I did find this.. not the right time frame, but interesting anyway

The Bush Beat

ast month our Governor took time out from his busy inaugural schedule to go

golfing with his father and Argentine President Carlos Menem at Austin’s Barton Creek Country Club, in what the local paper celebrated as "his latest foray into foreign policy." It was just a little foray, for George the younger (in the throes of the flu) only joined in for three holes.

Meanwhile, we’re still wondering how many holes he played in a 1989 gas pipeline deal in Argentina. According to a member of the Argentine Congress, in 1988, while George H. W. Bush was vice president and campaigning for the presidency, his son leaned on the Argentine government in an attempt to win a huge pipeline contract for Enron — the Houston-based energy company whose CEO Kenneth Lay has taken equity positions in the political campaigns of both Bushes.

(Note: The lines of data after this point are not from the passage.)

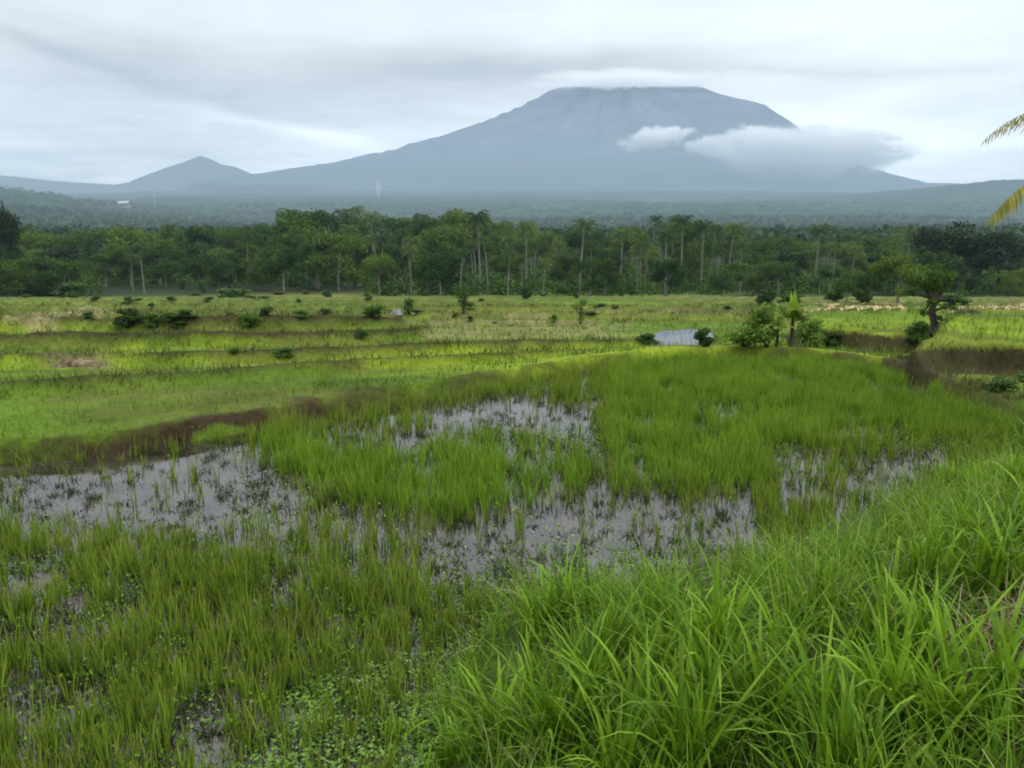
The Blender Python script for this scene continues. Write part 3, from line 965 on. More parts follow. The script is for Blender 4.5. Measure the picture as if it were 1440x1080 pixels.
def palm_proto(h, nf=20, fl=3.4):
    tb = MB()
    bx = rng.normal(0, .04 * h)
    pts = [(bx * t * t, 0, (h - fl * .35) * t) for t in np.linspace(0, 1, 8)]
    tb.tube(pts, [.20 - .07 * t + (.08 if t == 0 else 0) for t in np.linspace(0, 1, 8)], 7)
    top = np.array(pts[-1])
    fb = MB()
    for i in range(nf):
        a = 6.28 * (i * .382 % 1) + rng.normal(0, .15)
        u_ = i / nf
        elv = 1.25 - 1.75 * u_
        L = fl * rng.uniform(.85, 1.1)
        d = np.array([math.cos(a), math.sin(a), 0])
        p1 = top + d * L * .5 * max(math.cos(elv), .3) + np.array([0, 0, L * .55 * math.sin(elv) + .25 * L])
        p2 = top + d * L * (.45 + .45 * math.cos(elv)) + np.array([0, 0, L * (.75 * math.sin(elv) - .25)])
        frond(fb, top, p1, p2, 15, fl * .22, .11)
    tm, cm = tb.mesh('trunk', True), fb.mesh('crown')
    tm.materials.append(M['palebark']); cm.materials.append(M['palm'])
    return tm, cm


# unit sized prototypes (height 12, scaled per tree)
BROAD = [tree_proto(12, rng.uniform(7.5, 10.5), 'tall', M['broad'] if i % 3 else M['broad2'], M['bark']) for i in range(7)]
DARKT = [tree_proto(12, 9.0, 'round', M['darkleaf'], M['darkbark']) for i in range(2)]
PALMS = [palm_proto(13, 20, 3.3) for i in range(5)]


def put_tree(name, protos, i, loc, sx_, sz_, rz, label, cat, group):
    tm, cm = protos[i % len(protos)]
    o = empty(name, loc); o.rotation_euler = (0, 0, rz); o.scale = (sx_, sx_, sz_)
    link('trunk', tm, None, o); link('crown', cm, None, o)
    return tag(o, label, cat, group)


ORD = 'first second third fourth fifth sixth seventh eighth ninth tenth eleventh twelfth thirteenth fourteenth fifteenth sixteenth seventeenth eighteenth nineteenth twentieth'.split()
ORD += ['twenty-' + q for q in ORD[:9]] + ['thirtieth'] + ['thirty-' + q for q in ORD[:9]]


def size_for(u, v, vtop, d_extra=0):
    x, y, z = gp(u, v)
    return (x, y, z), (v - vtop) * y / F * 1.02


# front palms with their trunks in view
fp = sorted([(675, 412, 306), (686, 414, 338), (740, 410, 318), (752, 407, 345), (815, 412, 316), (831, 408, 342), (872, 408, 328), (935, 416, 330),
             (1008, 414, 352), (957, 410, 310), (985, 408, 318), (1145, 402, 322), (166, 392, 342), (152, 392, 352), (350, 398, 336), (418, 398, 328),
             (530, 402, 334), (546, 400, 347), (720, 408, 337), (784, 408, 344), (798, 410, 352), (900, 410, 344), (1040, 412, 345), (1195, 408, 350),
             (616, 404, 330), (582, 402, 340), (460, 398, 338), (1100, 408, 338), (920, 412, 356), (1170, 408, 345), (285, 394, 345), (1022, 412, 320)])
for i, (u, v, vt) in enumerate(fp):
    loc, h = size_for(u, v, vt)
    s = h / 13
    put_tree('coconut_palm', PALMS, i, loc, s * rng.uniform(.85, 1.1), s, rng.uniform(0, 6.28),
             f'{"tall" if vt < 330 else "shorter"} coconut palm with bare pale trunk, {ORD[i]} from the left along the forest edge', 'palm tree',
             'coconut palms along the forest edge')

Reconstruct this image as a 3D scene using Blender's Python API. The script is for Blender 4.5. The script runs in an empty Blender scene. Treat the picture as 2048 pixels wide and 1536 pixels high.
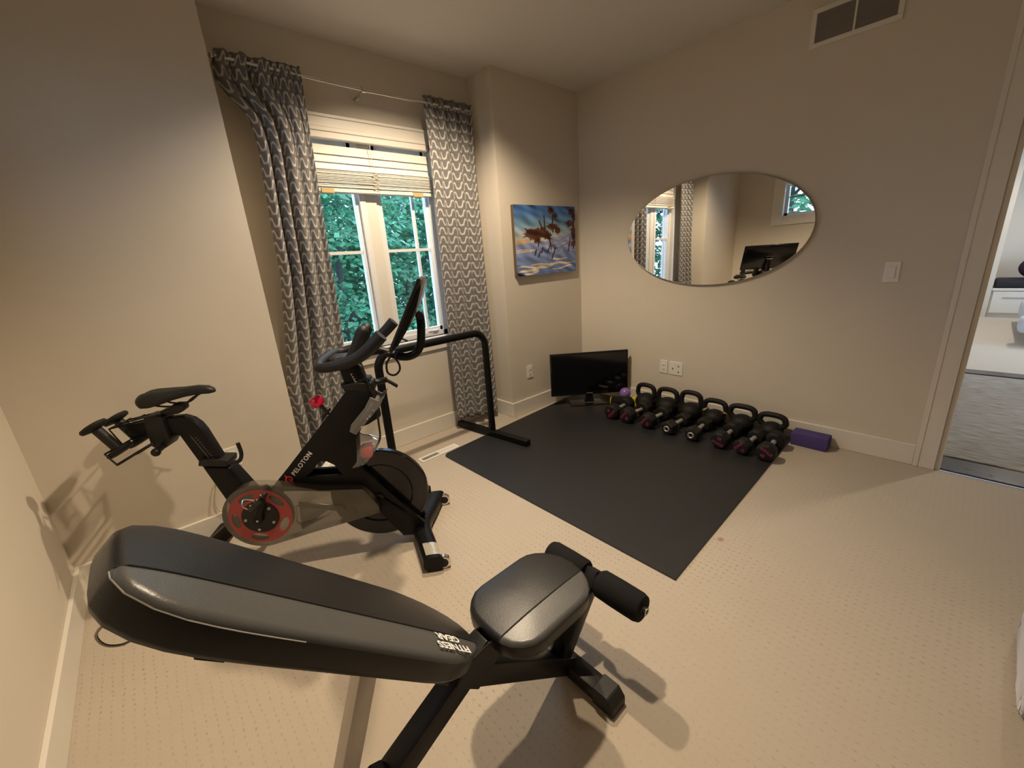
import bpy, bmesh, math, random
import numpy as np
from mathutils import Vector, Matrix
random.seed(7); rng = np.random.default_rng(7)
D = bpy.data; SC = bpy.context.scene; COL = SC.collection
PI = math.pi

# ------------------------------------------------------------------ camera
cam_data = D.cameras.new('camera'); cam = D.objects.new('camera', cam_data); COL.objects.link(cam)
cam_data.sensor_width = 36.0; cam_data.lens = 823.87 * 36.0 / 2048.0
cam_data.clip_start = 0.02; cam_data.clip_end = 200
R2, U2, FW = Vector((0.7360, -0.6731, -0.0678)), Vector((0.2445, 0.1713, 0.9544)), Vector((0.6308, 0.7194, -0.2909))
yaw, pit, rol = 0.7197, -0.2951, -0.0711
FW = Vector((math.sin(yaw)*math.cos(pit), math.cos(yaw)*math.cos(pit), math.sin(pit)))
R1 = Vector((math.cos(yaw), -math.sin(yaw), 0)); U1 = R1.cross(FW)
R2 = R1*math.cos(rol) + U1*math.sin(rol); U2 = U1*math.cos(rol) - R1*math.sin(rol)
CAM = Vector((-3.232, -2.577, 1.3505))
M = Matrix((R2, U2, -FW)).transposed().to_4x4(); M.translation = CAM
cam.matrix_world = M
SC.camera = cam

# ------------------------------------------------------------------ world, lamps, exposure
SC.view_settings.view_transform = 'Standard'; SC.view_settings.look = 'None'
SC.view_settings.exposure = 0.22; SC.view_settings.gamma = 1.0; SC.view_settings.use_curve_mapping = False
SC.cycles.use_denoising = True
SC.cycles.max_bounces = 10; SC.cycles.diffuse_bounces = 6; SC.cycles.transparent_max_bounces = 16
SC.cycles.sample_clamp_indirect = 6.0
world = D.worlds.new('overcast_sky'); SC.world = world; world.use_nodes = True
bg = world.node_tree.nodes['Background']; bg.inputs['Color'].default_value = (0.42, 0.66, 1.0, 1); bg.inputs['Strength'].default_value = 7.0

def spot(name, loc, aim, power, color, angle, blend, radius):
    l = D.lights.new(name, 'SPOT'); l.energy = power; l.color = color
    l.spot_size = math.radians(angle); l.spot_blend = blend; l.shadow_soft_size = radius
    o = D.objects.new(name, l); COL.objects.link(o); o.location = loc
    o.rotation_euler = (Vector(aim) - Vector(loc)).to_track_quat('-Z', 'Y').to_euler()
    return o
WARM = (1.0, 0.80, 0.56)
spot('ceiling_spot', (-2.30, -1.52, 2.64), (-2.85, -1.50, 0.0), 140, WARM, 104, 1.0, 0.035)
spot('ceiling_spot', (-1.75, -0.70, 2.64), (-1.72, -0.36, 0.6), 135, WARM, 130, 0.6, 0.035)
spot('rear_fill_spot', (-1.7, -3.6, 2.62), (-1.7, -3.5, 0.0), 6, WARM, 140, 0.5, 0.05)  # unseen weak lamp added behind the camera as general fill
spot('hall_spot', (1.35, -3.3, 2.62), (1.2, -3.2, 0.0), 60, (1.0, 0.86, 0.70), 140, 0.6, 0.05)
spot('bedroom_spot', (4.9, -3.3, 2.62), (5.2, -3.2, 0.0), 90, (1.0, 0.86, 0.70), 150, 0.6, 0.06)
def area(name, loc, rot, sx, sy, power, color, portal=False):
    l = D.lights.new(name, 'AREA'); l.shape = 'RECTANGLE'; l.size = sx; l.size_y = sy
    l.energy = power; l.color = color
    o = D.objects.new(name, l); COL.objects.link(o); o.location = loc; o.rotation_euler = rot
    if portal: l.cycles.is_portal = True
    return o
# the sky comes in through these openings (portals only guide the sampling of the sky)
area('sky_portal', (-1.85, 0.46, 1.50), (math.radians(-90), 0, 0), 1.0, 1.5, 1, (1, 1, 1), True)
area('sky_portal', (-3.93, -1.02, 1.95), (0, math.radians(-90), 0), 0.8, 1.0, 1, (1, 1, 1), True)
area('sky_portal', (4.6, -6.1, 1.45), (math.radians(90), 0, 0), 2.2, 1.6, 1, (1, 1, 1), True)

# ------------------------------------------------------------------ materials
def nmat(name):
    m = D.materials.new(name); m.use_nodes = True
    nt = m.node_tree; b = nt.nodes['Principled BSDF']
    return m, nt, b
def N(nt, kind, **kw):
    n = nt.nodes.new(kind)
    for k, v in kw.items(): setattr(n, k, v)
    return n
def math_node(nt, op, a, b=None, clamp=False):
    n = nt.nodes.new('ShaderNodeMath'); n.operation = op; n.use_clamp = clamp
    for i, v in enumerate((a, b)):
        if v is None: continue
        if isinstance(v, (int, float)): n.inputs[i].default_value = v
        else: nt.links.new(v, n.inputs[i])
    return n.outputs[0]
def mat(name, col, rough=0.5, metal=0.0, spec=0.5, var=0.06, scale=60, bump=0.0, bscale=None, coat=0.0, sheen=0.0, trans=0.0, alpha=None):
    m, nt, b = nmat(name)
    b.inputs['Roughness'].default_value = rough; b.inputs['Metallic'].default_value = metal
    b.inputs['Specular IOR Level'].default_value = spec
    if coat: b.inputs['Coat Weight'].default_value = coat; b.inputs['Coat Roughness'].default_value = 0.15
    if sheen: b.inputs['Sheen Weight'].default_value = sheen
    if trans: b.inputs['Transmission Weight'].default_value = trans
    tc = N(nt, 'ShaderNodeTexCoord'); no = N(nt, 'ShaderNodeTexNoise')
    no.inputs['Scale'].default_value = scale; no.inputs['Detail'].default_value = 3
    nt.links.new(tc.outputs['Object'], no.inputs['Vector'])
    mx = N(nt, 'ShaderNodeMix', data_type='RGBA')
    c0 = [max(0, c*(1-var)) for c in col]; c1 = [min(1, c*(1+var)) for c in col]
    mx.inputs[6].default_value = (*c0, 1); mx.inputs[7].default_value = (*c1, 1)
    nt.links.new(no.outputs['Fac'], mx.inputs[0]); nt.links.new(mx.outputs[2], b.inputs['Base Color'])
    if bump:
        bp = N(nt, 'ShaderNodeBump'); bp.inputs['Strength'].default_value = bump; bp.inputs['Distance'].default_value = 0.002
        n2 = N(nt, 'ShaderNodeTexNoise'); n2.inputs['Scale'].default_value = bscale or scale*4; n2.inputs['Detail'].default_value = 4
        nt.links.new(tc.outputs['Object'], n2.inputs['Vector']); nt.links.new(n2.outputs['Fac'], bp.inputs['Height'])
        nt.links.new(bp.outputs['Normal'], b.inputs['Normal'])
    return m
def see_through(name, tint, opacity, rough=0.1, gloss=0.08):
    m = D.materials.new(name); m.use_nodes = True; nt = m.node_tree; nt.nodes.clear()
    out = N(nt, 'ShaderNodeOutputMaterial'); tr = N(nt, 'ShaderNodeBsdfTransparent'); gl = N(nt, 'ShaderNodeBsdfGlossy')
    df = N(nt, 'ShaderNodeBsdfPrincipled'); df.inputs['Base Color'].default_value = (*tint, 1); df.inputs['Roughness'].default_value = rough
    gl.inputs['Roughness'].default_value = rough; fr = N(nt, 'ShaderNodeFresnel'); fr.inputs['IOR'].default_value = 1.45
    m1 = N(nt, 'ShaderNodeMixShader'); m1.inputs[0].default_value = opacity
    nt.links.new(tr.outputs[0], m1.inputs[1]); nt.links.new(df.outputs[0], m1.inputs[2])
    m2 = N(nt, 'ShaderNodeMixShader'); nt.links.new(math_node(nt, 'MULTIPLY', fr.outputs[0], gloss*10, True), m2.inputs[0])
    nt.links.new(m1.outputs[0], m2.inputs[1]); nt.links.new(gl.outputs[0], m2.inputs[2]); nt.links.new(m2.outputs[0], out.inputs[0])
    return m

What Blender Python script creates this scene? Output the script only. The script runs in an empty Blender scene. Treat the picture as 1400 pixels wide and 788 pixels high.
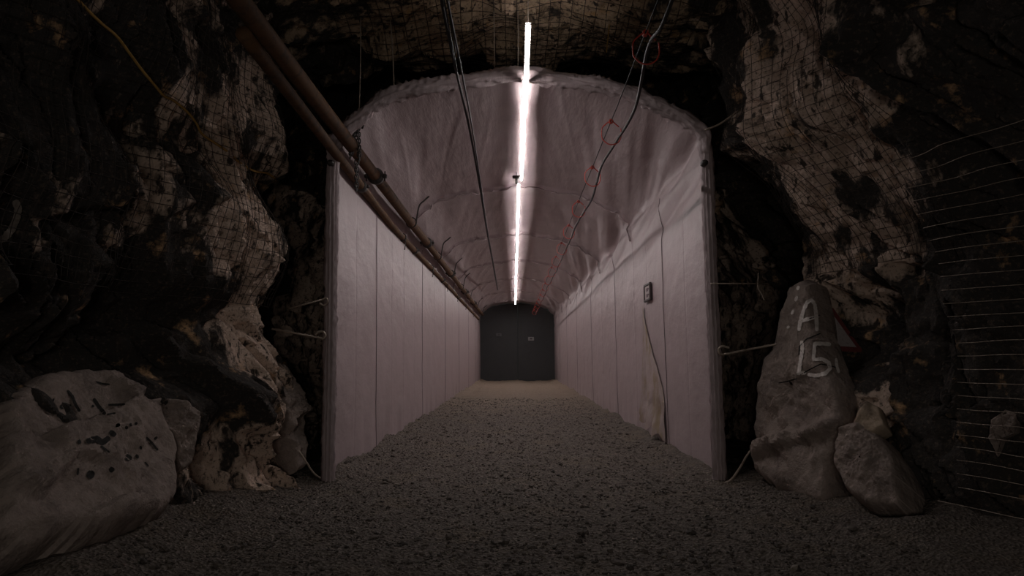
import bpy, math, random
import numpy as np
from mathutils import Vector, Euler, Matrix
from mathutils.bvhtree import BVHTree

random.seed(7)
rng = np.random.default_rng(11)
S = bpy.context.scene
COL = S.collection

# ------------------------------------------------------------------ camera
F = 1400 * 24.0 / 36.0
CAM = Vector((0.0, 0.0, 1.55))
ROT = Euler((math.radians(90 + 5.753), 0, math.radians(0.37)), 'XYZ')
cd = bpy.data.cameras.new('camera'); cd.lens = 24; cd.sensor_width = 36
cam = bpy.data.objects.new('camera', cd); COL.objects.link(cam)
cam.location = CAM; cam.rotation_euler = ROT
S.camera = cam
RM = ROT.to_matrix()

# ------------------------------------------------------------------ light, world, exposure
S.view_settings.view_transform = 'Standard'
S.view_settings.look = 'None'
S.view_settings.gamma = 1.0
S.view_settings.use_curve_mapping = False
S.view_settings.exposure = 0.0
LAMP = 84.0
w = bpy.data.worlds.new('mine_dark'); S.world = w; w.use_nodes = True
w.node_tree.nodes['Background'].inputs[0].default_value = (0.9, 1.0, 0.95, 1)
w.node_tree.nodes['Background'].inputs[1].default_value = 0.012

def area(name, loc, target, size, energy, color):
    l = bpy.data.lights.new(name, 'AREA'); l.size = size; l.energy = energy; l.color = color
    o = bpy.data.objects.new(name, l); COL.objects.link(o)
    o.location = loc
    o.rotation_euler = (Vector(target) - Vector(loc)).to_track_quat('-Z', 'Y').to_euler()
    return o
area('fill_light', (-0.6, -2.5, 1.5), (-3.2, 8.0, 0.6), 0.6, 22, (1.0, 0.93, 0.84))  # unseen fill lights added behind the camera to lift the rock and gaps
area('fill_light', (0.6, -2.5, 1.5), (3.4, 8.0, 0.6), 0.6, 22, (1.0, 0.93, 0.84))

# ------------------------------------------------------------------ helpers
def ray(x, y):
    return RM @ Vector(((x - 700) / F, (394 - y) / F, -1.0))

def P(x, y, Y):
    d = ray(x, y)
    return CAM + d * (Y / d.y)

def hsh(ix, iy, iz, seed):
    n = (ix.astype(np.int64) * 73856093) ^ (iy.astype(np.int64) * 19349663) ^ (iz.astype(np.int64) * 83492791) ^ (seed * 2654435761)
    n = (n ^ (n >> 13)) * 1274126177
    n = n & 0x7fffffff
    n = (n ^ (n >> 15)) * 2246822519
    n = n & 0x7fffffff
    return (n % 100003) / 100003.0

def vnoise(p, seed=0):
    p = np.asarray(p, float)
    i = np.floor(p); f = p - i
    f = f * f * f * (f * (f * 6 - 15) + 10)
    out = 0
    for dx in (0, 1):
        wx = f[..., 0] if dx else 1 - f[..., 0]
        for dy in (0, 1):
            wy = f[..., 1] if dy else 1 - f[..., 1]
            for dz in (0, 1):
                wz = f[..., 2] if dz else 1 - f[..., 2]
                out = out + wx * wy * wz * hsh(i[..., 0] + dx, i[..., 1] + dy, i[..., 2] + dz, seed)
    return out * 2 - 1

def fbm(p, seed=0, oct=4, gain=0.5):
    a, t, s = 1.0, 0, 1.0
    for k in range(oct):
        t = t + a * vnoise(p * s, seed + k * 17)
        a *= gain; s *= 2.03
    return t

def sst(a, b, x):
    t = np.clip((x - a) / (b - a), 0, 1)
    return t * t * (3 - 2 * t)

def facets(u, v, cell, amp, tilt, ang, stretch, seed):
    """Broken-rock relief: every cell of a stretched Voronoi pattern is a tilted flat facet at its own depth."""
    r = np.random.default_rng(seed)
    c, s = math.cos(ang), math.sin(ang)
    a = (u * c + v * s) / (cell * stretch); b = (-u * s + v * c) / cell
    wob = np.stack([a * 1.3, b * 1.3, a * 0], -1)
    a = a + 0.18 * vnoise(wob, seed + 3); b = b + 0.18 * vnoise(wob + 9.1, seed + 4)
    ia = np.floor(a); ib = np.floor(b)
    ds = []; vs = []; K = 55.0 if cell > .5 else 26.0
    for da in (-1, 0, 1):
        for db in (-1, 0, 1):
            ca, cb = ia + da, ib + db
            z = np.zeros_like(ca)
            sa = ca + 0.15 + 0.7 * hsh(ca, cb, z, seed); sb = cb + 0.15 + 0.7 * hsh(ca, cb, z, seed + 1)
            d = (a - sa) ** 2 + (b - sb) ** 2
            h = (hsh(ca, cb, z, seed + 2) * 2 - 1) * amp
            ta = (hsh(ca, cb, z, seed + 5) * 2 - 1) * tilt; tb = (hsh(ca, cb, z, seed + 6) * 2 - 1) * tilt
            vv = h + ta * (a - sa) * cell + tb * (b - sb) * cell
            ds.append(d); vs.append(vv)
    ds = np.array(ds); vs = np.array(vs)
    wgt = np.exp(-K * (ds - ds.min(0)))
    return (wgt * vs).sum(0) / wgt.sum(0)

class MB:
    def __init__(self): self.v = []; self.f = []; self.n = 0
    def add(self, verts, faces):
        verts = np.asarray(verts, float).reshape(-1, 3)
        self.v.append(verts)
        if isinstance(faces, np.ndarray): faces = (faces + self.n).tolist()
        else: faces = [[i + self.n for i in q] for q in faces]
        self.f.extend(faces); self.n += len(verts)
        return self
    def grid(self, A, flip=False, closed_u=False):
        nu, nv = A.shape[:2]
        idx = np.arange(nu * nv).reshape(nu, nv)
        if closed_u: idx = np.concatenate([idx, idx[:1]], 0)
        q = np.stack([idx[:-1, :-1], idx[1:, :-1], idx[1:, 1:], idx[:-1, 1:]], -1).reshape(-1, 4)
        if flip: q = q[:, ::-1]
        return self.add(A.reshape(-1, 3), q)
    def box(self, c, s, rot=None, bev=0.0):
        x, y, z = (k / 2 for k in s)
        b = min(bev, x * .9, y * .9, z * .9)
        if b <= 0:
            V = [(-x,-y,-z),(x,-y,-z),(x,y,-z),(-x,y,-z),(-x,-y,z),(x,-y,z),(x,y,z),(-x,y,z)]
            Fc = [(0,3,2,1),(4,5,6,7),(0,1,5,4),(1,2,6,5),(2,3,7,6),(3,0,4,7)]
        else:
            V = []; Fc = []
            for zz, sh in ((-z, b), (-z + b, 0), (z - b, 0), (z, b)):
                a, d = x - sh, y - sh; e = b
                V += [(-a+e,-d,zz),(a-e,-d,zz),(a,-d+e,zz),(a,d-e,zz),(a-e,d,zz),(-a+e,d,zz),(-a,d-e,zz),(-a,-d+e,zz)]
            for k in range(3):
                for i in range(8):
                    j = (i + 1) % 8
                    Fc.append((k*8+i, k*8+j, k*8+8+j, k*8+8+i))
            Fc.append(tuple(range(7, -1, -1))); Fc.append(tuple(range(24, 32)))
        V = [Vector(p) for p in V]
        if rot is not None: V = [rot @ p for p in V]
        return self.add([tuple(p + Vector(c)) for p in V], Fc)
    def tube(self, pts, r, n=8, closed=False, caps=True):
        pts = np.asarray([tuple(p) for p in pts], float); m = len(pts)
        rr = np.full(m, r) if np.isscalar(r) else np.asarray(r, float)
        if closed: T = np.roll(pts, -1, 0) - np.roll(pts, 1, 0)
        else: T = np.gradient(pts, axis=0)
        T /= np.linalg.norm(T, axis=1)[:, None] + 1e-12
        ref = np.array([0, 0, 1.0]) if abs(T[0][2]) < 0.9 else np.array([1.0, 0, 0])
        N = np.zeros_like(pts); N[0] = np.cross(T[0], ref); N[0] /= np.linalg.norm(N[0])
        for i in range(1, m):
            q = N[i-1] - T[i] * np.dot(N[i-1], T[i]); N[i] = q / (np.linalg.norm(q) + 1e-12)
        B = np.cross(T, N)
        a = np.arange(n) * 2 * math.pi / n
        ring = pts[:, None] + rr[:, None, None] * (np.cos(a)[None, :, None] * N[:, None] + np.sin(a)[None, :, None] * B[:, None])
        idx = np.arange(m * n).reshape(m, n); nx = np.roll(idx, -1, 1)
        if closed:
            lo, hi = idx, np.roll(idx, -1, 0); ln, hn = nx, np.roll(nx, -1, 0)
        else:
            lo, hi, ln, hn = idx[:-1], idx[1:], nx[:-1], nx[1:]
        fs = np.stack([lo, ln, hn, hi], -1).reshape(-1, 4).tolist()
        if caps and not closed:
            fs.append(idx[0][::-1].tolist()); fs.append(idx[-1].tolist())
        return self.add(ring.reshape(-1, 3), fs)
    def build(self, name, mat, parent=None, smooth=True, origin=None, sharp=None):
        V = np.concatenate(self.v)
        o_ = Vector((0, 0, 0))
        if parent is not None:
            o_ = parent['_o'] if '_o' in parent else parent.location
            o_ = Vector(o_)
        elif origin is not None: o_ = Vector(origin)
        V = V - np.array(o_)
        me = bpy.data.meshes.new(name)
        me.from_pydata(V.tolist(), [], self.f)
        me.update()
        me.materials.append(mat)
        if smooth: me.polygons.foreach_set('use_smooth', np.ones(len(me.polygons), bool))
        if sharp: me.set_sharp_from_angle(angle=math.radians(sharp))
        ob = bpy.data.objects.new(name, me); COL.objects.link(ob)
        if parent is not None: ob.parent = parent
        elif origin is not None: ob.location = o_
        ob['_o'] = tuple(o_)
        return ob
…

Reporter David Corn faxed George W. Bush a list of some eighteen questions about the Enron deal in 1994, just as Bush was concluding his first race for governor. He dismissed each of Corn’s questions with no explanation. Bush did say he never called Rodolfo Terragno, the Argentine Congressman who raised the Bush-Enron issue in debate on the floor of his country’s Congress. Terragno had served as the minister of public works in the reform government of President Raúl Alfonsín, and he maintains that Bush called and introduced himself as the son of the Vice President. "He tried to exert some influence to get that project for Enron," Terragno told the Observer in November of 1994. "He assumed that the fact he was the son of the President would exert influence.... I felt pressured. It was not proper for him to make that kind of call."

Enron didn’t get the concession — until the Bushs’ golfing partner, Carlos Menem, defeated Raúl Alfonsín. "Enron was luckier with the new president," Corn reported in the Observer. "The pipeline was approved by the administration of President Carlos Saúl Menem, the leader of the Peronist Party and a friend of President Bush."

Menem not only approved the project. In his book Robo para la corona (I Steal for the Crown), Horacio Verbitsky, one of Buenos Aires’ most respected investigative journalists, reports that Enron got more than a contract. President Menem made the Houston-based energy company eligible for his industrial promotion program: Enron was declared exempt from Argentina’s value-added tax (IVA) and would pay no duties on capital goods while the pipeline project was in the works.

The day after Menem was inaugurated, another Bush son, Neil, played a highly publicized game of tennis with the new President in Buenos Aires.